Output the full listing word for word.

───── Records for this task ─────

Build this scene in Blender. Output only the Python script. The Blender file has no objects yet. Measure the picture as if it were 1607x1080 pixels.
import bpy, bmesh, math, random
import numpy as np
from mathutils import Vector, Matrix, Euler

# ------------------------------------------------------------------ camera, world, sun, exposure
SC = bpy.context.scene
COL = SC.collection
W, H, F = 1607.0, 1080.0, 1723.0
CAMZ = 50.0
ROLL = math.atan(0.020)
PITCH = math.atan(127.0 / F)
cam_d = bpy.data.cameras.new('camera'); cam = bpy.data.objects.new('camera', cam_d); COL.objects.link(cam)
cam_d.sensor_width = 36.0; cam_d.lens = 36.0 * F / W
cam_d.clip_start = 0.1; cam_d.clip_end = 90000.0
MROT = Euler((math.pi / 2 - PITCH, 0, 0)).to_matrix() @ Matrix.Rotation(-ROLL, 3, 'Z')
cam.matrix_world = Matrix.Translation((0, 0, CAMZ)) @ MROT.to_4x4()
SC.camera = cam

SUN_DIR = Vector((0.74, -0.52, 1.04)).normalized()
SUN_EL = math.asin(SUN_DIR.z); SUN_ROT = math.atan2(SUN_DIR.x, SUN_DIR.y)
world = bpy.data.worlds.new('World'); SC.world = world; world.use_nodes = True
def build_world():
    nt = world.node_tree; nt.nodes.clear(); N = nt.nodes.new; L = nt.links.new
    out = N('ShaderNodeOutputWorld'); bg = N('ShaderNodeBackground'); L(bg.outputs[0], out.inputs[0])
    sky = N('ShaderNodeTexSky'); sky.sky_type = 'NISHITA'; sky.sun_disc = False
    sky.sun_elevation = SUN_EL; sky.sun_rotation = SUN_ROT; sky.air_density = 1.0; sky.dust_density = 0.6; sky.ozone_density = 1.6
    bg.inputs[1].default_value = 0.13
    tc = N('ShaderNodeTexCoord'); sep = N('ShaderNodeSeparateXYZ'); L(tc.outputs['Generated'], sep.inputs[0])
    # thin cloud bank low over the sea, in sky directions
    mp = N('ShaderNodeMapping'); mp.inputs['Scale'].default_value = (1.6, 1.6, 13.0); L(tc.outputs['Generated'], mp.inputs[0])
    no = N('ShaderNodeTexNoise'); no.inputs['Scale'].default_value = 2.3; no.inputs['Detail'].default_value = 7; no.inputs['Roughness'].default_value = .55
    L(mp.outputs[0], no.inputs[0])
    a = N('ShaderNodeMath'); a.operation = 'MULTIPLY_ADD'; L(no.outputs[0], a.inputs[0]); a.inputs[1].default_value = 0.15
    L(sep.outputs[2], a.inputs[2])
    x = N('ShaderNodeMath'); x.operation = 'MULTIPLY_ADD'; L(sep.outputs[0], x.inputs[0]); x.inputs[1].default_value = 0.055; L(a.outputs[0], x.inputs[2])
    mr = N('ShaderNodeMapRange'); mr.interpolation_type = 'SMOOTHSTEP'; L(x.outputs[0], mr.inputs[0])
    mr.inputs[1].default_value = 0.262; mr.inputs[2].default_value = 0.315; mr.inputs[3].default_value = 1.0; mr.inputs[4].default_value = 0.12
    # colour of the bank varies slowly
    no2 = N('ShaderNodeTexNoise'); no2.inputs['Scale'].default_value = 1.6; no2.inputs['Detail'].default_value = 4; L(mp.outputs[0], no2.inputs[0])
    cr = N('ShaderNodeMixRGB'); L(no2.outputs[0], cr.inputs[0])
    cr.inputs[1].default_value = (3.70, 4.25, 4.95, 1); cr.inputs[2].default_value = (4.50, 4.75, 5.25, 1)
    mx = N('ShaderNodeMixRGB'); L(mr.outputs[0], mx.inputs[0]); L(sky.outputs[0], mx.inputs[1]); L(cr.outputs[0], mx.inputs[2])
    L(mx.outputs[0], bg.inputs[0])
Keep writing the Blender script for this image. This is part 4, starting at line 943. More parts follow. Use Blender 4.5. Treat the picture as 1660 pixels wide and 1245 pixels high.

─────

=== Result of this exercise ===
Build this scene in Blender. Output only the Python script. The Blender file has no objects yet. Measure the picture as if it were 1607x1080 pixels.
import bpy, bmesh, math, random
import numpy as np
from mathutils import Vector, Matrix, Euler

# ------------------------------------------------------------------ camera, world, sun, exposure
SC = bpy.context.scene
COL = SC.collection
W, H, F = 1607.0, 1080.0, 1723.0
CAMZ = 50.0
ROLL = math.atan(0.020)
PITCH = math.atan(127.0 / F)
cam_d = bpy.data.cameras.new('camera'); cam = bpy.data.objects.new('camera', cam_d); COL.objects.link(cam)
cam_d.sensor_width = 36.0; cam_d.lens = 36.0 * F / W
cam_d.clip_start = 0.1; cam_d.clip_end = 90000.0
MROT = Euler((math.pi / 2 - PITCH, 0, 0)).to_matrix() @ Matrix.Rotation(-ROLL, 3, 'Z')
cam.matrix_world = Matrix.Translation((0, 0, CAMZ)) @ MROT.to_4x4()
SC.camera = cam

SUN_DIR = Vector((0.74, -0.52, 1.04)).normalized()
SUN_EL = math.asin(SUN_DIR.z); SUN_ROT = math.atan2(SUN_DIR.x, SUN_DIR.y)
world = bpy.data.worlds.new('World'); SC.world = world; world.use_nodes = True
def build_world():
    nt = world.node_tree; nt.nodes.clear(); N = nt.nodes.new; L = nt.links.new
    out = N('ShaderNodeOutputWorld'); bg = N('ShaderNodeBackground'); L(bg.outputs[0], out.inputs[0])
    sky = N('ShaderNodeTexSky'); sky.sky_type = 'NISHITA'; sky.sun_disc = False
    sky.sun_elevation = SUN_EL; sky.sun_rotation = SUN_ROT; sky.air_density = 1.0; sky.dust_density = 0.6; sky.ozone_density = 1.6
    bg.inputs[1].default_value = 0.13
    tc = N('ShaderNodeTexCoord'); sep = N('ShaderNodeSeparateXYZ'); L(tc.outputs['Generated'], sep.inputs[0])
    # thin cloud bank low over the sea, in sky directions
    mp = N('ShaderNodeMapping'); mp.inputs['Scale'].default_value = (1.6, 1.6, 13.0); L(tc.outputs['Generated'], mp.inputs[0])
    no = N('ShaderNodeTexNoise'); no.inputs['Scale'].default_value = 2.3; no.inputs['Detail'].default_value = 7; no.inputs['Roughness'].default_value = .55
    L(mp.outputs[0], no.inputs[0])
    a = N('ShaderNodeMath'); a.operation = 'MULTIPLY_ADD'; L(no.outputs[0], a.inputs[0]); a.inputs[1].default_value = 0.15
    L(sep.outputs[2], a.inputs[2])
    x = N('ShaderNodeMath'); x.operation = 'MULTIPLY_ADD'; L(sep.outputs[0], x.inputs[0]); x.inputs[1].default_value = 0.055; L(a.outputs[0], x.inputs[2])
    mr = N('ShaderNodeMapRange'); mr.interpolation_type = 'SMOOTHSTEP'; L(x.outputs[0], mr.inputs[0])
    mr.inputs[1].default_value = 0.262; mr.inputs[2].default_value = 0.315; mr.inputs[3].default_value = 1.0; mr.inputs[4].default_value = 0.12
    # colour of the bank varies slowly
    no2 = N('ShaderNodeTexNoise'); no2.inputs['Scale'].default_value = 1.6; no2.inputs['Detail'].default_value = 4; L(mp.outputs[0], no2.inputs[0])
    cr = N('ShaderNodeMixRGB'); L(no2.outputs[0], cr.inputs[0])
    cr.inputs[1].default_value = (3.70, 4.25, 4.95, 1); cr.inputs[2].default_value = (4.50, 4.75, 5.25, 1)
    mx = N('ShaderNodeMixRGB'); L(mr.outputs[0], mx.inputs[0]); L(sky.outputs[0], mx.inputs[1]); L(cr.outputs[0], mx.inputs[2])
    L(mx.outputs[0], bg.inputs[0])
Keep writing the Blender script for this image. This is part 4, starting at line 943. More parts follow. Use Blender 4.5. Treat the picture as 1660 pixels wide and 1245 pixels high.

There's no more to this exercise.